Ne hanno fatto le spese, solamente negli ultimi giorni, due docenti universitari estranei al mainstream, seppur lungo direttrici diverse se non opposte. Marco Gervasoni, ordinario di Storia contemporanea all'Università degli Studi del Molise, è un nazional-conservatore di scuola realista. Marco Bassani, ordinario di Storia delle dottrine politiche all'Università degli Studi di Milano, è un federalista-libertario d'impostazione giusnaturalista. Entrambi hanno questo terribile difetto: non corrispondono ai canoni arcobaleno dell'ideologia dominante, quel Politicamente Corretto che ha soppiantato il marxismo come alfabeto della casta giornalistica, editoriale, giudiziaria, accademica. Il primo è indagato per una notitia criminis gravissima: alcuni tweet critici sull'operato dell'attuale capo dello Stato. La fattispecie di reato deriva dallo Statuto Albertino.

 

 

Il secondo è sospeso dall'esercizio della professione (e dall'incasso dello stipendio) addirittura in base a una norma del 1933, pieno regime fascista. La sua colpa risiede nella condivisione sul profilo Facebook di un post pesantemente satirico (un cosiddetto "meme") contro la vicepresidente americana Kamala Harris, all'indomani delle elezioni Oltreoceano. Operazione effettuata da migliaia di utenti social. La foto della signora era accompagnata da un testo certamente non modellato sui canoni del dolce stil novo: «Sarà una ispirazione per le giovani ragazze dimostrando che se vai a letto con l'uomo giusto, potente e ammanicato, allora anche tu puoi essere la vice di un uomo con la demenza. È come la storia di Cenerentola».

 

 

L'allusione è al dato di cronaca (accertato pure dalla Reuters) per cui la giovane procuratrice Harris ebbe i primi incarichi importanti negli anni Novanta grazie a Willie Brown, speaker al Congresso della California e poi sindaco di San Francisco, di cui era stata l'amante. Un'ironia fin programmaticamente di cattivo gusto, una goliardata esplicitamente boccaccesca e quindi di fondo innocua, peraltro perfettamente intagliata nel carattere corsaro e demistificatore dell'uomo (chi scrive ricorda di averlo udito definire la Thatcher «una statalista moderata», per argomentare il proprio liberalismo rigoroso).
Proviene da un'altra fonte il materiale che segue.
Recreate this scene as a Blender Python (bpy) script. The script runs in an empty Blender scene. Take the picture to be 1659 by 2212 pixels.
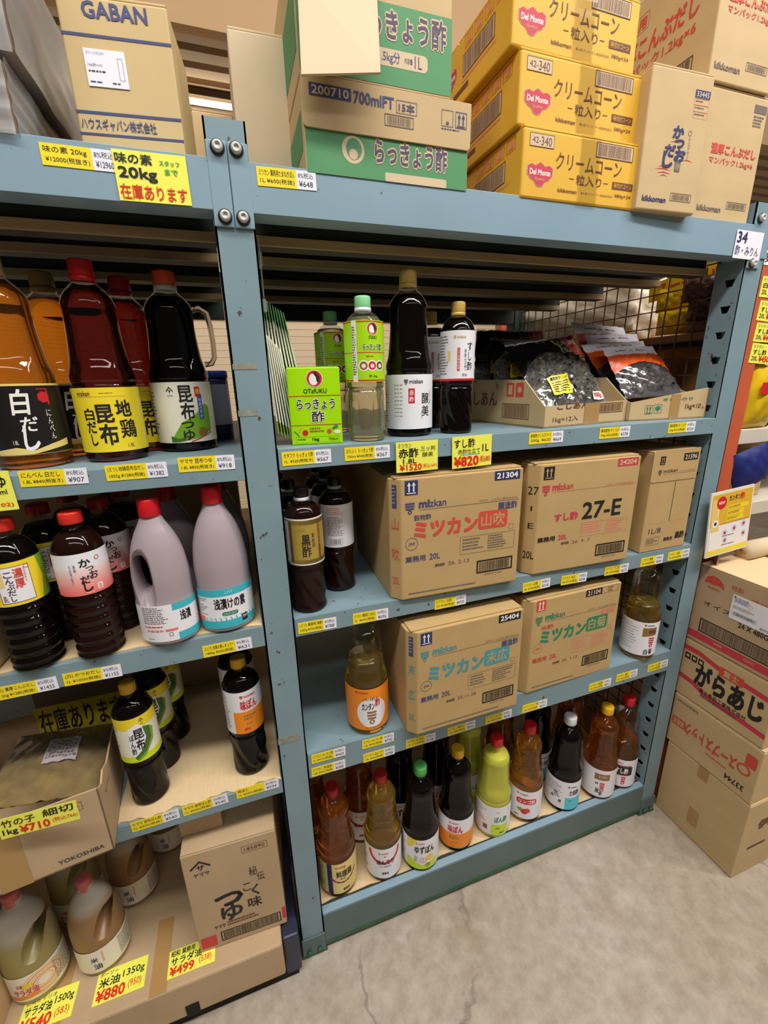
import bpy, bmesh, math, random
from mathutils import Vector, Matrix

# ------------------------------------------------------------------ camera, world, lamps, exposure
scene = bpy.context.scene
COL = scene.collection
PI = math.pi
FPX = 925.738
CAM = Vector((-0.0359, -0.8768, 1.6247))
CR = ((0.94676539, -0.32091309, -0.02549695),
      (-0.11639265, -0.26738654, -0.95653395),
      (0.30014672, 0.90858088, -0.29050425))
cam_data = bpy.data.cameras.new('camera')
cam_data.sensor_fit = 'HORIZONTAL'
cam_data.sensor_width = 36.0
cam_data.lens = 36.0 * FPX / 1659.0
cam_data.clip_start = 0.02
cam_obj = bpy.data.objects.new('camera', cam_data)
COL.objects.link(cam_obj)
cam_obj.matrix_world = Matrix(((CR[0][0], -CR[1][0], -CR[2][0], CAM.x),
                               (CR[0][1], -CR[1][1], -CR[2][1], CAM.y),
                               (CR[0][2], -CR[1][2], -CR[2][2], CAM.z),
                               (0, 0, 0, 1)))
scene.camera = cam_obj
scene.view_settings.view_transform = 'Standard'
scene.view_settings.look = 'None'
scene.view_settings.gamma = 1.0
scene.view_settings.use_curve_mapping = False
scene.view_settings.exposure = 0.0
scene.cycles.max_bounces = 14
scene.cycles.transparent_max_bounces = 40
scene.cycles.transmission_bounces = 10
scene.cycles.glossy_bounces = 5
scene.cycles.caustics_reflective = False

world = bpy.data.worlds.new('world')
scene.world = world
world.use_nodes = True
world.node_tree.nodes['Background'].inputs[0].default_value = (0.95, 0.90, 0.84, 1)
world.node_tree.nodes['Background'].inputs[1].default_value = 0.055

def lamp(name, loc, target, sx, sy, power, color):
    d = bpy.data.lights.new(name, 'AREA')
    d.shape = 'RECTANGLE'; d.size = sx; d.size_y = sy; d.energy = power; d.color = color
    o = bpy.data.objects.new(name, d); COL.objects.link(o)
    o.location = loc
    o.rotation_euler = (Vector(target) - Vector(loc)).to_track_quat('-Z', 'Y').to_euler()
    return o
# rows of fluorescent tubes over the aisle and over the lane behind the rack
lamp('aisle_tube_lamp', (0.2, -1.45, 4.3), (0.3, -0.3, 0), 5.0, 0.26, 165, (1.0, 0.97, 0.93))
lamp('aisle_tube_lamp', (0.6, -3.2, 4.2), (0.6, -0.6, 0.4), 5.0, 0.26, 34, (1.0, 0.97, 0.95))
lamp('cross_aisle_lamp', (2.7, -1.2, 4.0), (2.0, -0.8, 0.2), 0.14, 3.6, 60, (1.0, 0.95, 0.95))
lamp('back_lane_lamp', (0.6, 1.9, 3.05), (0.6, 2.6, 1.6), 5.0, 0.14, 280, (1.0, 0.88, 0.70))

def P(u, v, x=None, y=None, z=None):
    """point of the place seen at a photograph pixel, on a plane x=, y= or z="""
    a, b = (u - 829.5) / FPX, (v - 1106) / FPX
    d = Vector([CR[0][i] * a + CR[1][i] * b + CR[2][i] for i in range(3)])
    if x is not None: t = (x - CAM.x) / d.x
    elif y is not None: t = (y - CAM.y) / d.y
    else: t = (z - CAM.z) / d.z
    return CAM + d * t

# ------------------------------------------------------------------ materials
def lin(c):
    c = c / 255.0
    return c / 12.92 if c <= 0.04045 else ((c + 0.055) / 1.055) ** 2.4
def rgb(r, g, b): return (lin(r), lin(g), lin(b), 1)
_mats = {}
def mat(name, col, rough=0.6, metal=0.0, noise=0.0, scale=20.0, bump=0.0, spots=None, emit=None, alpha=None, coat=0.0,
        trans=0.0, ior=1.45, spec=None, stretch=None):
    if name in _mats: return _mats[name]
    m = bpy.data.materials.new(name); m.use_nodes = True
    nt = m.node_tree; N = nt.nodes; Lk = nt.links
    b = N['Principled BSDF']
    c = rgb(*col)
    b.inputs['Base Color'].default_value = c
    b.inputs['Roughness'].default_value = rough
    b.inputs['Metallic'].default_value = metal
    b.inputs['Coat Weight'].default_value = coat
    b.inputs['Coat Roughness'].default_value = 0.05
    b.inputs['Transmission Weight'].default_value = trans
    b.inputs['IOR'].default_value = ior
    if spec is not None: b.inputs['Specular IOR Level'].default_value = spec
    if emit:
        b.inputs['Emission Color'].default_value = rgb(*emit[:3]); b.inputs['Emission Strength'].default_value = emit[3]
    if alpha is not None: b.inputs['Alpha'].default_value = alpha
    if noise or spots or bump:
        tc = N.new('ShaderNodeTexCoord'); src = tc.outputs['Object']
        if stretch:
            mp = N.new('ShaderNodeMapping'); mp.inputs['Scale'].default_value = stretch
            Lk.new(src, mp.inputs[0]); src = mp.outputs[0]
        nz = N.new('ShaderNodeTexNoise'); nz.inputs['Scale'].default_value = scale; nz.inputs['Detail'].default_value = 6
        Lk.new(src, nz.inputs['Vector'])
        out = None
        if noise:
            rp = N.new('ShaderNodeValToRGB')
            rp.color_ramp.elements[0].position = 0.3; rp.color_ramp.elements[1].position = 0.7
            rp.color_ramp.elements[0].color = tuple(x * (1 - noise) for x in c[:3]) + (1,)
            rp.color_ramp.elements[1].color = tuple(min(1, x * (1 + noise)) for x in c[:3]) + (1,)
            Lk.new(nz.outputs['Fac'], rp.inputs[0]); out = rp.outputs[0]
        if spots:
            (sc, th, scol) = spots
            n2 = N.new('ShaderNodeTexNoise'); n2.inputs['Scale'].default_value = sc; n2.inputs['Detail'].default_value = 5
            n2.inputs['Roughness'].default_value = 0.65
            Lk.new(tc.outputs['Object'], n2.inputs['Vector'])
            r2 = N.new('ShaderNodeValToRGB'); r2.color_ramp.elements[0].position = th; r2.color_ramp.elements[1].position = th + 0.03
            Lk.new(n2.outputs['Fac'], r2.inputs[0])
            mx = N.new('ShaderNodeMix'); mx.data_type = 'RGBA'
            Lk.new(r2.outputs[0], mx.inputs[0])
            if out is not None: Lk.new(out, mx.inputs[6])
            else: mx.inputs[6].default_value = c
            mx.inputs[7].default_value = rgb(*scol); out = mx.outputs[2]
        if out is not None: Lk.new(out, b.inputs['Base Color'])
        if bump:
            bp = N.new('ShaderNodeBump'); bp.inputs['Strength'].default_value = bump; bp.inputs['Distance'].default_value = 0.004
            Lk.new(nz.outputs['Fac'], bp.inputs['Height']); Lk.new(bp.outputs[0], b.inputs['Normal'])
    _mats[name] = m
    return m
def film(name, tint=(255, 255, 255), gloss=0.012, rough=0.03, haze=0.0):
    """clear plastic: see-through with a fresnel sheen (and a little milky haze)"""
    if name in _mats: return _mats[name]
    m = bpy.data.materials.new(name); m.use_nodes = True
    nt = m.node_tree; N = nt.nodes; Lk = nt.links
    N.remove(N['Principled BSDF']); out = N['Material Output']
    tr = N.new('ShaderNodeBsdfTransparent'); tr.inputs[0].default_value = rgb(*tint)
    gl = N.new('ShaderNodeBsdfGlossy'); gl.inputs['Roughness'].default_value = rough
    gl.inputs[0].default_value = (1, 1, 1, 1)
    lw = N.new('ShaderNodeLayerWeight'); lw.inputs[0].default_value = 0.35
    mt = N.new('ShaderNodeMath'); mt.operation = 'MULTIPLY_ADD'
    mt.inputs[1].default_value = 0.34; mt.inputs[2].default_value = gloss
    Lk.new(lw.outputs['Fresnel'], mt.inputs[0])
    mx = N.new('ShaderNodeMixShader'); Lk.new(mt.outputs[0], mx.inputs[0])
    if haze:
        df = N.new('ShaderNodeBsdfDiffuse'); df.inputs[0].default_value = (0.8, 0.8, 0.8, 1)
        m2 = N.new('ShaderNodeMixShader'); m2.inputs[0].default_value = haze
        Lk.new(tr.outputs[0], m2.inputs[1]); Lk.new(df.outputs[0], m2.inputs[2]); Lk.new(m2.outputs[0], mx.inputs[1])
    else: Lk.new(tr.outputs[0], mx.inputs[1])
    Lk.new(gl.outputs[0], mx.inputs[2]); Lk.new(mx.outputs[0], out.inputs[0])
    _mats[name] = m
    return m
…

Che per l'ateneo milanese vale la sospensione da incarico e retribuzione, tenuto anche conto che, come ha scritto il rettore Elio Franzini nella contestazione inviata a Bassani, «quanto accaduto non costituisce un episodio isolato, essendo Sua abitudine esprimere pubblicamente sui social network opinioni forti, dal contenuto talvolta estremo».

Prendiamo atto, quindi, che l'università oggi vuole solo opinioni deboli, contenuti dorotei, pensiero rinsecchito e prefabbricato in serie. Stavamo per dire che è già tanto non abbiano offerto la cattedra di Bassani a Fedez, ma non vorremmo dare involontariamente delle idee al Soviet dei Buoni.